[Scenes as source code]
<<<<

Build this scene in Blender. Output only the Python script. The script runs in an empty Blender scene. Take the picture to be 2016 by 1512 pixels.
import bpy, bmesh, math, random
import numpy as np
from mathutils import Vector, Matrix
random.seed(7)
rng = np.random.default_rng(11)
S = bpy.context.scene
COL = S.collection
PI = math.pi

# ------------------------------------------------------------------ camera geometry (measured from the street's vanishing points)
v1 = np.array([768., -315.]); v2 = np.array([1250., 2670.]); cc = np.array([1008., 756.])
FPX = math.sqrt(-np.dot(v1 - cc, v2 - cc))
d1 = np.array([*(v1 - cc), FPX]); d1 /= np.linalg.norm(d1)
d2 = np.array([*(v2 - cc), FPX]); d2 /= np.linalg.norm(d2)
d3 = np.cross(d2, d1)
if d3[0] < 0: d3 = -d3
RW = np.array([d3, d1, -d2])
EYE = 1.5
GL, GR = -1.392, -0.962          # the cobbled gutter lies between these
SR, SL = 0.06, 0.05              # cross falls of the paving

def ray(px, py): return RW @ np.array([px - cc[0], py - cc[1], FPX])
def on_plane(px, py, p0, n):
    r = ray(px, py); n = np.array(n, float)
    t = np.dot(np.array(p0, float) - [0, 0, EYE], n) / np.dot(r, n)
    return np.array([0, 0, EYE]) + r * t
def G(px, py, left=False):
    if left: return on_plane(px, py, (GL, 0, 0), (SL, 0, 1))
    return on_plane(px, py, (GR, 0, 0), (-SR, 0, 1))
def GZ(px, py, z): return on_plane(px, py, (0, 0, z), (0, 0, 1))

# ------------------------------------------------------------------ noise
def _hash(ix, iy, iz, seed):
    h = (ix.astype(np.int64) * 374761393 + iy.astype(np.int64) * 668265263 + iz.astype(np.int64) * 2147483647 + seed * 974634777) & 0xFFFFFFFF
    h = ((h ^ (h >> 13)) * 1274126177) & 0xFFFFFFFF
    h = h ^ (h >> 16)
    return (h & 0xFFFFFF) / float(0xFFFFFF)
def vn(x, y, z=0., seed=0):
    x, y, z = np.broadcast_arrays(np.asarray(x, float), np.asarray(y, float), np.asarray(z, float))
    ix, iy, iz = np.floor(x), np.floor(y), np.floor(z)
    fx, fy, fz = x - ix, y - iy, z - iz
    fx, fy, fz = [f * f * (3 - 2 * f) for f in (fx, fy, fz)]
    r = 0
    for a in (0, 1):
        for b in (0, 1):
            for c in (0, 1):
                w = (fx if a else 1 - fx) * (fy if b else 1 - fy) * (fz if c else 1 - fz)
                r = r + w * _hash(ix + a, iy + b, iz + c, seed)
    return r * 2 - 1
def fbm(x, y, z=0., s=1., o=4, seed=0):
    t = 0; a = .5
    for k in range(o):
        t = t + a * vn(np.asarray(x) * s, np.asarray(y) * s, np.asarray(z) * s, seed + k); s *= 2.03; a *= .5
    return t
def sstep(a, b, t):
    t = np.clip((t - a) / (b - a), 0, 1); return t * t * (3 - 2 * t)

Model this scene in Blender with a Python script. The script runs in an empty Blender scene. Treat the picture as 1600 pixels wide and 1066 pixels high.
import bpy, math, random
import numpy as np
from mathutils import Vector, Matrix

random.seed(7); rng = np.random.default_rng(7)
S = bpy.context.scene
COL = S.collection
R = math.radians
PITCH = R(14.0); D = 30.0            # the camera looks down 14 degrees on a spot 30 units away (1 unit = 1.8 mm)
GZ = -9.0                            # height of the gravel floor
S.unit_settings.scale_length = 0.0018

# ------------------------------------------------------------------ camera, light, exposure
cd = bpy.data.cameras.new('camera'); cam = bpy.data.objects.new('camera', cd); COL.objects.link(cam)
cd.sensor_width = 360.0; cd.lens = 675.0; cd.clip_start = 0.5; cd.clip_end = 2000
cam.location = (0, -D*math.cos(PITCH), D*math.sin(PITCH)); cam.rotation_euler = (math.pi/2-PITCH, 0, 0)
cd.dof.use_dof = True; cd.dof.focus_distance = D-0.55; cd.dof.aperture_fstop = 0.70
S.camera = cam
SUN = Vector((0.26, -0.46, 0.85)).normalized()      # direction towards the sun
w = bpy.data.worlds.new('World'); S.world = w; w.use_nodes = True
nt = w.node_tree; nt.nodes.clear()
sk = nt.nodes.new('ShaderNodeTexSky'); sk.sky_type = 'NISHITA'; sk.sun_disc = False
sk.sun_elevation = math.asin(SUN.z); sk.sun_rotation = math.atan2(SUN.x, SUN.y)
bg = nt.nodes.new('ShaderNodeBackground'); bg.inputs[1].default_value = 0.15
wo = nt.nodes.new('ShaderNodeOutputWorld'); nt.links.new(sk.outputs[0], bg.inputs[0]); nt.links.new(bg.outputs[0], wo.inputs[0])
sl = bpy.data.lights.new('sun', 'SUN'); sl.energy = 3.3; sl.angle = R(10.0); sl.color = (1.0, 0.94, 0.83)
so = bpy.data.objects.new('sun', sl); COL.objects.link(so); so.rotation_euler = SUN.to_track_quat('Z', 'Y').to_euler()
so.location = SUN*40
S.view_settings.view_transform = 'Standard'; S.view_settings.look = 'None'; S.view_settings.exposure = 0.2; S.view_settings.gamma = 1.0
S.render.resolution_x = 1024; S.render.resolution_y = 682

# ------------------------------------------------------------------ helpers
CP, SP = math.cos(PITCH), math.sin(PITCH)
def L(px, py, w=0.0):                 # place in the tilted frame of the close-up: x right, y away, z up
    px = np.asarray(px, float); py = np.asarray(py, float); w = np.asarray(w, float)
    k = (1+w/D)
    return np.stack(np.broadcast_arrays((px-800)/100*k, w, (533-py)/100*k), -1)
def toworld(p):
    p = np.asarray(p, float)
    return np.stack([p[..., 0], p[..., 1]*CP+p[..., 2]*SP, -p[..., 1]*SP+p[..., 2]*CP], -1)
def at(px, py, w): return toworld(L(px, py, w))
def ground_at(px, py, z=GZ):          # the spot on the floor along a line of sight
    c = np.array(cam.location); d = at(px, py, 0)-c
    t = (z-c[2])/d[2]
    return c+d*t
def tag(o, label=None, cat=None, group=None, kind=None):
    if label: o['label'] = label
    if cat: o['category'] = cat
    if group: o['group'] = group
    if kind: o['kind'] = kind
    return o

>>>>

_Goal:_ Restate the data above exactly, keeping each word as it stands.

_Correct response:_
Build this scene in Blender. Output only the Python script. The script runs in an empty Blender scene. Take the picture to be 2016 by 1512 pixels.
import bpy, bmesh, math, random
import numpy as np
from mathutils import Vector, Matrix
random.seed(7)
rng = np.random.default_rng(11)
S = bpy.context.scene
COL = S.collection
PI = math.pi

# ------------------------------------------------------------------ camera geometry (measured from the street's vanishing points)
v1 = np.array([768., -315.]); v2 = np.array([1250., 2670.]); cc = np.array([1008., 756.])
FPX = math.sqrt(-np.dot(v1 - cc, v2 - cc))
d1 = np.array([*(v1 - cc), FPX]); d1 /= np.linalg.norm(d1)
d2 = np.array([*(v2 - cc), FPX]); d2 /= np.linalg.norm(d2)
d3 = np.cross(d2, d1)
if d3[0] < 0: d3 = -d3
RW = np.array([d3, d1, -d2])
EYE = 1.5
GL, GR = -1.392, -0.962          # the cobbled gutter lies between these
SR, SL = 0.06, 0.05              # cross falls of the paving

def ray(px, py): return RW @ np.array([px - cc[0], py - cc[1], FPX])
def on_plane(px, py, p0, n):
    r = ray(px, py); n = np.array(n, float)
    t = np.dot(np.array(p0, float) - [0, 0, EYE], n) / np.dot(r, n)
    return np.array([0, 0, EYE]) + r * t
def G(px, py, left=False):
    if left: return on_plane(px, py, (GL, 0, 0), (SL, 0, 1))
    return on_plane(px, py, (GR, 0, 0), (-SR, 0, 1))
def GZ(px, py, z): return on_plane(px, py, (0, 0, z), (0, 0, 1))

# ------------------------------------------------------------------ noise
def _hash(ix, iy, iz, seed):
    h = (ix.astype(np.int64) * 374761393 + iy.astype(np.int64) * 668265263 + iz.astype(np.int64) * 2147483647 + seed * 974634777) & 0xFFFFFFFF
    h = ((h ^ (h >> 13)) * 1274126177) & 0xFFFFFFFF
    h = h ^ (h >> 16)
    return (h & 0xFFFFFF) / float(0xFFFFFF)
def vn(x, y, z=0., seed=0):
    x, y, z = np.broadcast_arrays(np.asarray(x, float), np.asarray(y, float), np.asarray(z, float))
    ix, iy, iz = np.floor(x), np.floor(y), np.floor(z)
    fx, fy, fz = x - ix, y - iy, z - iz
    fx, fy, fz = [f * f * (3 - 2 * f) for f in (fx, fy, fz)]
    r = 0
    for a in (0, 1):
        for b in (0, 1):
            for c in (0, 1):
                w = (fx if a else 1 - fx) * (fy if b else 1 - fy) * (fz if c else 1 - fz)
                r = r + w * _hash(ix + a, iy + b, iz + c, seed)
    return r * 2 - 1
def fbm(x, y, z=0., s=1., o=4, seed=0):
    t = 0; a = .5
    for k in range(o):
        t = t + a * vn(np.asarray(x) * s, np.asarray(y) * s, np.asarray(z) * s, seed + k); s *= 2.03; a *= .5
    return t
def sstep(a, b, t):
    t = np.clip((t - a) / (b - a), 0, 1); return t * t * (3 - 2 * t)

Model this scene in Blender with a Python script. The script runs in an empty Blender scene. Treat the picture as 1600 pixels wide and 1066 pixels high.
import bpy, math, random
import numpy as np
from mathutils import Vector, Matrix

random.seed(7); rng = np.random.default_rng(7)
S = bpy.context.scene
COL = S.collection
R = math.radians
PITCH = R(14.0); D = 30.0            # the camera looks down 14 degrees on a spot 30 units away (1 unit = 1.8 mm)
GZ = -9.0                            # height of the gravel floor
S.unit_settings.scale_length = 0.0018

# ------------------------------------------------------------------ camera, light, exposure
cd = bpy.data.cameras.new('camera'); cam = bpy.data.objects.new('camera', cd); COL.objects.link(cam)
cd.sensor_width = 360.0; cd.lens = 675.0; cd.clip_start = 0.5; cd.clip_end = 2000
cam.location = (0, -D*math.cos(PITCH), D*math.sin(PITCH)); cam.rotation_euler = (math.pi/2-PITCH, 0, 0)
cd.dof.use_dof = True; cd.dof.focus_distance = D-0.55; cd.dof.aperture_fstop = 0.70
S.camera = cam
SUN = Vector((0.26, -0.46, 0.85)).normalized()      # direction towards the sun
w = bpy.data.worlds.new('World'); S.world = w; w.use_nodes = True
nt = w.node_tree; nt.nodes.clear()
sk = nt.nodes.new('ShaderNodeTexSky'); sk.sky_type = 'NISHITA'; sk.sun_disc = False
sk.sun_elevation = math.asin(SUN.z); sk.sun_rotation = math.atan2(SUN.x, SUN.y)
bg = nt.nodes.new('ShaderNodeBackground'); bg.inputs[1].default_value = 0.15
wo = nt.nodes.new('ShaderNodeOutputWorld'); nt.links.new(sk.outputs[0], bg.inputs[0]); nt.links.new(bg.outputs[0], wo.inputs[0])
sl = bpy.data.lights.new('sun', 'SUN'); sl.energy = 3.3; sl.angle = R(10.0); sl.color = (1.0, 0.94, 0.83)
so = bpy.data.objects.new('sun', sl); COL.objects.link(so); so.rotation_euler = SUN.to_track_quat('Z', 'Y').to_euler()
so.location = SUN*40
S.view_settings.view_transform = 'Standard'; S.view_settings.look = 'None'; S.view_settings.exposure = 0.2; S.view_settings.gamma = 1.0
S.render.resolution_x = 1024; S.render.resolution_y = 682

# ------------------------------------------------------------------ helpers
CP, SP = math.cos(PITCH), math.sin(PITCH)
def L(px, py, w=0.0):                 # place in the tilted frame of the close-up: x right, y away, z up
    px = np.asarray(px, float); py = np.asarray(py, float); w = np.asarray(w, float)
    k = (1+w/D)
    return np.stack(np.broadcast_arrays((px-800)/100*k, w, (533-py)/100*k), -1)
def toworld(p):
    p = np.asarray(p, float)
    return np.stack([p[..., 0], p[..., 1]*CP+p[..., 2]*SP, -p[..., 1]*SP+p[..., 2]*CP], -1)
def at(px, py, w): return toworld(L(px, py, w))
def ground_at(px, py, z=GZ):          # the spot on the floor along a line of sight
    c = np.array(cam.location); d = at(px, py, 0)-c
    t = (z-c[2])/d[2]
    return c+d*t
def tag(o, label=None, cat=None, group=None, kind=None):
    if label: o['label'] = label
    if cat: o['category'] = cat
    if group: o['group'] = group
    if kind: o['kind'] = kind
    return o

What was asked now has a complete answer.